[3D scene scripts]
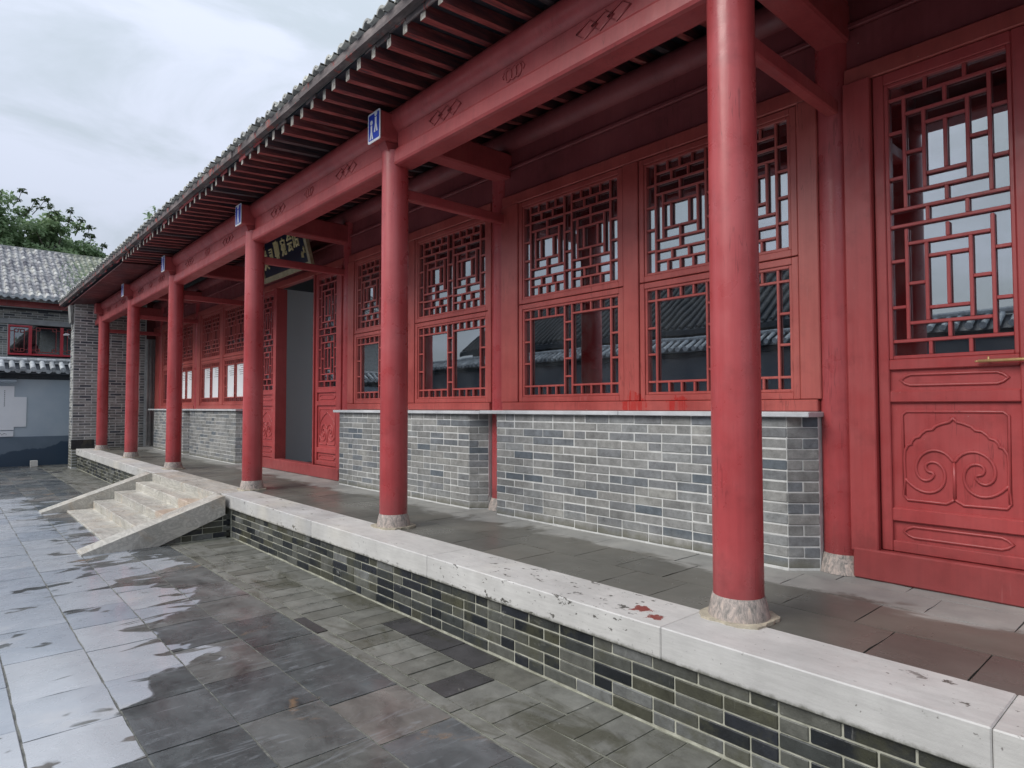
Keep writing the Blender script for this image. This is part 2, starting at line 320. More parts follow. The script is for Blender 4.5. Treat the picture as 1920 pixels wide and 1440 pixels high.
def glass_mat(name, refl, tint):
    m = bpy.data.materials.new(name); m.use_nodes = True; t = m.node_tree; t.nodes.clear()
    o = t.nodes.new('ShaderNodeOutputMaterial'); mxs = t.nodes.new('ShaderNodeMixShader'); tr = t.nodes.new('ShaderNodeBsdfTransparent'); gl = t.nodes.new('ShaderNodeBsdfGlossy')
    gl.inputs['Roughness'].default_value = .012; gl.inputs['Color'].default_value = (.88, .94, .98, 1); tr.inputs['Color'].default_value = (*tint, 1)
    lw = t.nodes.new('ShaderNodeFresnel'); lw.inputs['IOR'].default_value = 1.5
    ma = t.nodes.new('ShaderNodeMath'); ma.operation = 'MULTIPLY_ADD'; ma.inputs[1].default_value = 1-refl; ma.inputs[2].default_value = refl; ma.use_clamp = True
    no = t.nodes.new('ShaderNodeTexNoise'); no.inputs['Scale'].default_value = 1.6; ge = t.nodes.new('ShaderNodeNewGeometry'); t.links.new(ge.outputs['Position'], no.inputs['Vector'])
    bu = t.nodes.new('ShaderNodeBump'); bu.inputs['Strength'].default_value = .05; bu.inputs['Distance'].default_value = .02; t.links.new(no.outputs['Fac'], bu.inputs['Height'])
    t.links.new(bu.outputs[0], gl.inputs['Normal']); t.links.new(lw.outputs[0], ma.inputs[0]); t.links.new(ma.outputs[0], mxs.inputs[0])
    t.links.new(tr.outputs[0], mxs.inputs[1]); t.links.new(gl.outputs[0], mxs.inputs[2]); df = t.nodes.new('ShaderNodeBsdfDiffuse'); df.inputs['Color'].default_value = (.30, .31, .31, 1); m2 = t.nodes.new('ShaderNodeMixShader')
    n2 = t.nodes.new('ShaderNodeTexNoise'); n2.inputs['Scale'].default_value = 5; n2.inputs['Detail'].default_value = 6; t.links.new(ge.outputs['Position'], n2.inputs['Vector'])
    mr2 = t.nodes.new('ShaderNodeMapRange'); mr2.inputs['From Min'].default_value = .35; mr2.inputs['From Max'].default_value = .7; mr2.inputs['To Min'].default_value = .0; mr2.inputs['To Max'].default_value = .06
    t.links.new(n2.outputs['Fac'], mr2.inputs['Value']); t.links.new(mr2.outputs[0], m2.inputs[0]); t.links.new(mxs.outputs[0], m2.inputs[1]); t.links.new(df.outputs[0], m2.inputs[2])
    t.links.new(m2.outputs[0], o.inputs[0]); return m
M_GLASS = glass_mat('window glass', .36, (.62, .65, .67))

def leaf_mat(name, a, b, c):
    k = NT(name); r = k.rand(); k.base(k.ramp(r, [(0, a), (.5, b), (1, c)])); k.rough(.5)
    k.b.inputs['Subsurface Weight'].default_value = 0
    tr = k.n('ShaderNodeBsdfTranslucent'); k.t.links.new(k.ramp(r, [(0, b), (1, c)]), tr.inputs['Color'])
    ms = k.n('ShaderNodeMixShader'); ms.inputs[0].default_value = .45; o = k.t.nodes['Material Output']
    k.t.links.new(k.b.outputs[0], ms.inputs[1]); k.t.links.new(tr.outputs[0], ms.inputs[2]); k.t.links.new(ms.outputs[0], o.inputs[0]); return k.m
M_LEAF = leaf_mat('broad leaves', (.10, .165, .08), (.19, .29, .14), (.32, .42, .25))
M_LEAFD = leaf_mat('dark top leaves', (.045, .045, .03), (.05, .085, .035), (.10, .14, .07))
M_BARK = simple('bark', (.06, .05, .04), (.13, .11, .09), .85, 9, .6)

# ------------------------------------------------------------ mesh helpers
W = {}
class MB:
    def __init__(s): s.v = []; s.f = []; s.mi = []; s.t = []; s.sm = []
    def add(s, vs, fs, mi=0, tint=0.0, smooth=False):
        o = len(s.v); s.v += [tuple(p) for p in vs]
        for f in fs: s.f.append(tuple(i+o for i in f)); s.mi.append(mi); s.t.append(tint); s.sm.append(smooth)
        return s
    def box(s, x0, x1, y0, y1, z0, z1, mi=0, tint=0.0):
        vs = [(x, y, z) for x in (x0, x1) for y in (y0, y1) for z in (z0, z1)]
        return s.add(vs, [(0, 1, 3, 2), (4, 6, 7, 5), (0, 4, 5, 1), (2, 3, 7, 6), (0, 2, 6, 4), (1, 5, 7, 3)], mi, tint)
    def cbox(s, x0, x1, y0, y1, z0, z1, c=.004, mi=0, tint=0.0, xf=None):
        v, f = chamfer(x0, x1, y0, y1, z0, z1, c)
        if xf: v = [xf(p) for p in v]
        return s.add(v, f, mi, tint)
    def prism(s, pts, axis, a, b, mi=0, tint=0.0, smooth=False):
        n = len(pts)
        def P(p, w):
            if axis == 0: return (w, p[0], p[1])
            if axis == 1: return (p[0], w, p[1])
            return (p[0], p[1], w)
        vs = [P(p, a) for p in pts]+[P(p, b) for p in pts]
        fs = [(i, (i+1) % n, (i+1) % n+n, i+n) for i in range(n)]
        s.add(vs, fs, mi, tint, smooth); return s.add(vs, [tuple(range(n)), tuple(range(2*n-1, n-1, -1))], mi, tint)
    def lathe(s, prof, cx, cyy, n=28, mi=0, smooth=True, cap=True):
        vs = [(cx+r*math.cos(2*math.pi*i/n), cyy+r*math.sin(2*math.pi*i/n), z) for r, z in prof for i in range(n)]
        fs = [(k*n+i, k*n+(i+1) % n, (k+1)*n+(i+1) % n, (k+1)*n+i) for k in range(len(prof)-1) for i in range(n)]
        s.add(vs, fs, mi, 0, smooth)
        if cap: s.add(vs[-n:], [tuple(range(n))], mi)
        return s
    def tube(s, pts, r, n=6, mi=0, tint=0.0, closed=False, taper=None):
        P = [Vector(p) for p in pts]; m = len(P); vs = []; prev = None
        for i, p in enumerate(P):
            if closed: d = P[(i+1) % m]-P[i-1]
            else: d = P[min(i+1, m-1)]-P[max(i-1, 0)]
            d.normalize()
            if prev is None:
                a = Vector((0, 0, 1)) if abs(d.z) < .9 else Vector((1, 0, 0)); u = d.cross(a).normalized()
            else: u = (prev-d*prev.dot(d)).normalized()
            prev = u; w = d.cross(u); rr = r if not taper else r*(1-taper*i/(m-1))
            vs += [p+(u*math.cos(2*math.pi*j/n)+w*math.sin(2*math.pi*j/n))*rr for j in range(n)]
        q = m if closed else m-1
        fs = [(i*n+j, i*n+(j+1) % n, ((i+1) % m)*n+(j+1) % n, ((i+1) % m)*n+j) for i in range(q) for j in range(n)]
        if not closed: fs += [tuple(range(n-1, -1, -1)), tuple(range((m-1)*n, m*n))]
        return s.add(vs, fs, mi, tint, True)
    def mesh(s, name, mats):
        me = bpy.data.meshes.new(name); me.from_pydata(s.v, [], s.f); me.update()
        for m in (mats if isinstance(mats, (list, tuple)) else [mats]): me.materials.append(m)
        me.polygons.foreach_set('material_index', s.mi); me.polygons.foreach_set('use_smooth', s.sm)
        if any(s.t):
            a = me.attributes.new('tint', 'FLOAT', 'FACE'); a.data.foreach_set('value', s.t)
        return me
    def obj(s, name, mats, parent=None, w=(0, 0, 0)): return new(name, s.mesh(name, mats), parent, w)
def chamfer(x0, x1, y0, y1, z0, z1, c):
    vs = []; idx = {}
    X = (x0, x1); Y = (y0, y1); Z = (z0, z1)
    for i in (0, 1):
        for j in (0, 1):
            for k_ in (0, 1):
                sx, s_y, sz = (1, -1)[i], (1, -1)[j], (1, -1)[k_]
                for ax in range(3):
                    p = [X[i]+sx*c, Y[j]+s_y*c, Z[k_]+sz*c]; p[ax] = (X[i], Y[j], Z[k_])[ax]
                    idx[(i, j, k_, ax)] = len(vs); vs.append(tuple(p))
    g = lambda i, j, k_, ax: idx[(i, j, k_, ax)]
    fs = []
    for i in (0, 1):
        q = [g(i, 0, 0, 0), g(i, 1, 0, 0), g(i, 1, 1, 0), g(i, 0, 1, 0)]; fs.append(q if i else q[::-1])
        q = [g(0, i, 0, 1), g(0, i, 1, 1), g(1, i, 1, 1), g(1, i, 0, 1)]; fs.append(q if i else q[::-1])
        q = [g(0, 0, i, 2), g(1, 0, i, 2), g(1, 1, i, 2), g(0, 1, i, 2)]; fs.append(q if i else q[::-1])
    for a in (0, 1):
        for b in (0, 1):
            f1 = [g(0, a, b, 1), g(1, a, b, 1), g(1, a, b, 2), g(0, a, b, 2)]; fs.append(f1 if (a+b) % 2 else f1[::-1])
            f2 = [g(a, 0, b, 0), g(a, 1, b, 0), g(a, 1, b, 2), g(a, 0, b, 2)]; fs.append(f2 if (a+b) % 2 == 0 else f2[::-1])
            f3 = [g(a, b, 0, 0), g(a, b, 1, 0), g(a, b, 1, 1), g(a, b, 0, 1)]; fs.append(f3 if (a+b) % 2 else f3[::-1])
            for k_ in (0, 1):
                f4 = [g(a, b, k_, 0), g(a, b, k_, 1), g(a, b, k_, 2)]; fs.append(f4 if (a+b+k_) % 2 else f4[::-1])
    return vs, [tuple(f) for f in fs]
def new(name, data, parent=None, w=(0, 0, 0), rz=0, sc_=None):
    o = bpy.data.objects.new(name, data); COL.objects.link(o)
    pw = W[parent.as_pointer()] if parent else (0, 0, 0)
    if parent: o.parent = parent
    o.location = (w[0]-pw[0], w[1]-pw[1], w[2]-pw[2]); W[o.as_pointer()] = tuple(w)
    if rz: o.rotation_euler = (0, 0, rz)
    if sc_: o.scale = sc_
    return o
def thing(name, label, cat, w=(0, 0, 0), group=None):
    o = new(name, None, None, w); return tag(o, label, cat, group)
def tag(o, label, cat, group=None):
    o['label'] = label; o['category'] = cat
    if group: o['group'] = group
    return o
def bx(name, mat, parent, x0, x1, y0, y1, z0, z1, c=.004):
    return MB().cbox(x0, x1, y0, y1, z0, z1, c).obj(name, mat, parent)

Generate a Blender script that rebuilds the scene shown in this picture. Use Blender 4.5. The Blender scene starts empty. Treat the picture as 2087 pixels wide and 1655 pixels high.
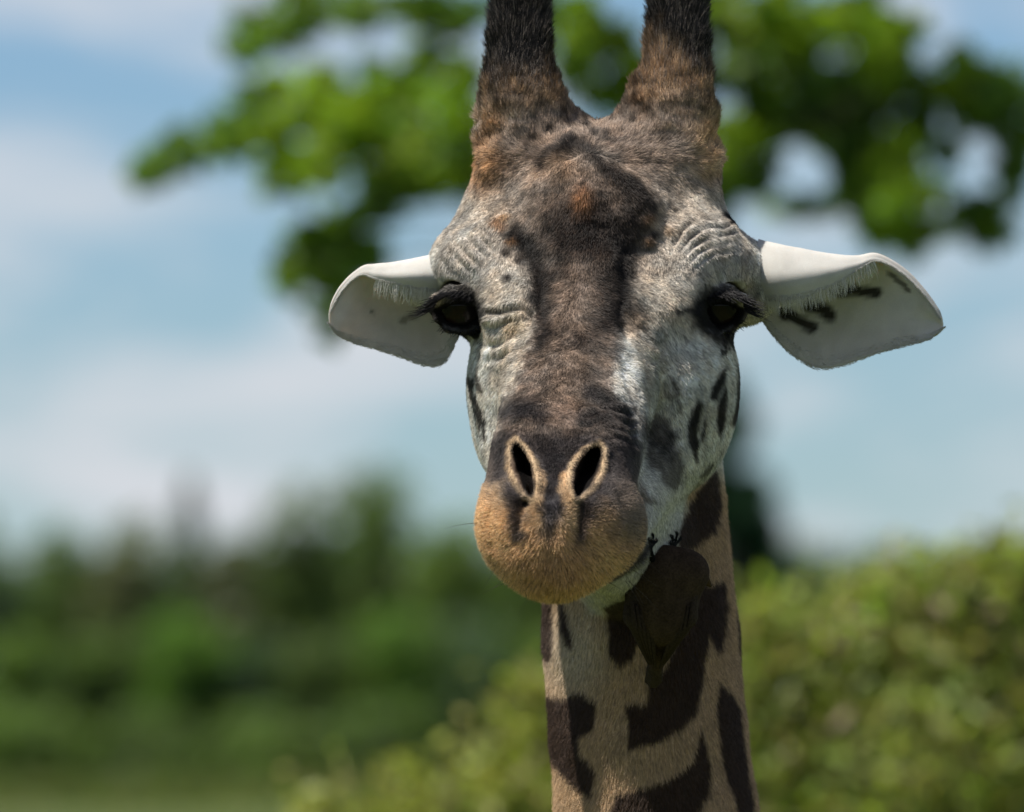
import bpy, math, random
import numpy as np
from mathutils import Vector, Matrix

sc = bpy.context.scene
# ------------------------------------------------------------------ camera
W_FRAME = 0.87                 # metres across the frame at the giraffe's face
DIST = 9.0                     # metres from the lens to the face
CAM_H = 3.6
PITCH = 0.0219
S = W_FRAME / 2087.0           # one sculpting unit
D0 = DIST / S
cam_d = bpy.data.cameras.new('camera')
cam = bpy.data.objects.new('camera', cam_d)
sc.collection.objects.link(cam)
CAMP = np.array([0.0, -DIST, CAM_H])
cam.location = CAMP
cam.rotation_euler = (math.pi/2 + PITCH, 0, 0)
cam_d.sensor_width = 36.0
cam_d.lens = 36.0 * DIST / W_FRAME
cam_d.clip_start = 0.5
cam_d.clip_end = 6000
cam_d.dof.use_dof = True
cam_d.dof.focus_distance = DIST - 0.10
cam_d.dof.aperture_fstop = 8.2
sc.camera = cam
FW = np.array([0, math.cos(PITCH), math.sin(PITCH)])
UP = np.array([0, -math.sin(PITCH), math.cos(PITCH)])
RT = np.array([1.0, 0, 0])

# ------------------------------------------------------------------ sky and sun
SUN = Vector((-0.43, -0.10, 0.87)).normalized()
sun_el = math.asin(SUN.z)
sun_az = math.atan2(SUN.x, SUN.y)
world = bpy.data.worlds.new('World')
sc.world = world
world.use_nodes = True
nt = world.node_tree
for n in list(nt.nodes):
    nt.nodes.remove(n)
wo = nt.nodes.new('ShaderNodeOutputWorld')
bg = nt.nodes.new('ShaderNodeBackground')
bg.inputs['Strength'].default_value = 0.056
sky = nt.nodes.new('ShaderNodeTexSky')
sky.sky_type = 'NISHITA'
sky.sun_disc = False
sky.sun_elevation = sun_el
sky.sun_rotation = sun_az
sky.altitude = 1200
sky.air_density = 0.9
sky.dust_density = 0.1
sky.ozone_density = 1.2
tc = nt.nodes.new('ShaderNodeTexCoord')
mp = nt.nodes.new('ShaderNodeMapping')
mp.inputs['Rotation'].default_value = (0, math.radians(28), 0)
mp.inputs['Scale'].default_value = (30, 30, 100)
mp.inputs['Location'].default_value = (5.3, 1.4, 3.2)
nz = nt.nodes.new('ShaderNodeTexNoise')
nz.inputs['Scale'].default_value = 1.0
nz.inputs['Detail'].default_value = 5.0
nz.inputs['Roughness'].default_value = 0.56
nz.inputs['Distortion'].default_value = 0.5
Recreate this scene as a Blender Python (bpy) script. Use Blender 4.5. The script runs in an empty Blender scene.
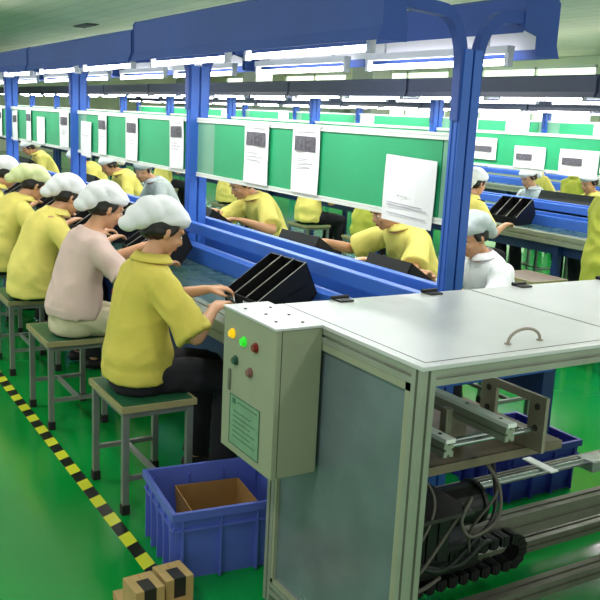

DIRECTIVE.
Both the line with "Generate a Blender" and the line with "from mathutils import Vector, Matrix" are included: reproduce them and every line between, exactly, with pictures omitted.

WRITTEN RESPONSE.
Generate a Blender script that rebuilds the scene shown in this picture. Use Blender 4.5. The Blender scene starts empty. Treat the picture as 2087 pixels wide and 1655 pixels high.
import bpy, math, random
import numpy as np
from mathutils import Vector, Matrix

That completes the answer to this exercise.